Well, I did this on purpose to create saturation distortion. But I don't know how to explain the sudden jump in the waveform at 26ms.

maychang

Celefor posted on 2023-2-4 10:01 Well, I did this on purpose to create saturation distortion. But I don't know how to explain the sudden jump in the waveform at 26ms

You did not notice what state the circuit was in when the simulation started.

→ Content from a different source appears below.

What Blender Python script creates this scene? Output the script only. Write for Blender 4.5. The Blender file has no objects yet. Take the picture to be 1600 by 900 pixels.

Before the simulation starts, the 12V power supply voltage is not applied by default (zero), and the voltage across C2 and C1 is also zero by default. Then, when the simulation starts, the voltage across C2 is still zero, the base voltage is zero, and the base current is also zero. As the 12V power supply charges C2 through R2, the voltage across C2 gradually increases. Finally, it stabilizes. The time required from the start of the simulation to reaching stability (usually it is considered stable if the difference from the final value does not exceed 5%) is quite long in this circuit because you use a large coupling capacitor, reaching 800uF.

maychang

Celefor posted on 2023-2-4 10:01 Well, I did this on purpose to create saturation distortion. But I don't know how to explain the sudden jump in the waveform at 26ms

As the voltage across C2 gradually increases, the simulation software will adjust the operating point after a period of time, and then adjust the operating point again after a period of time. Adjusting the operating point is the reason why the waveform changes suddenly during simulation.

maychang

Celefor posted on 2023-2-4 10:01 Well, I did this on purpose to create saturation distortion. But I don't know how to explain the sudden jump in the waveform at 26ms

Note: The collector waveform is very different before and after the sudden change at 26ms in the first post. Before, the area of the waveform above and below the horizontal axis was not equal, the area above was large and the area below was small. After the sudden change, the areas above and below were almost the same. In fact, such a sudden change will not occur in the circuit. You can know this by taking an oscilloscope and looking at the waveform after the actual circuit is powered on. Therefore, this sudden change is a problem with the simulation software.

Celefor

maychang posted on 2023-2-4 10:55 As the voltage across C2 gradually increases, the simulation software will have to adjust the operating point after a period of time, and then adjust the operating point again after a period of time. Adjust...

Thank you for your detailed answer!! Now I completely understand! Thank you!!

tomas_li

If there is no resistor at the emitter, although the amplification factor is relatively large, it is easy to produce waveform distortion because the emitter transconductance gm is greatly affected by the output current. It would be better to add a resistor to the emitter.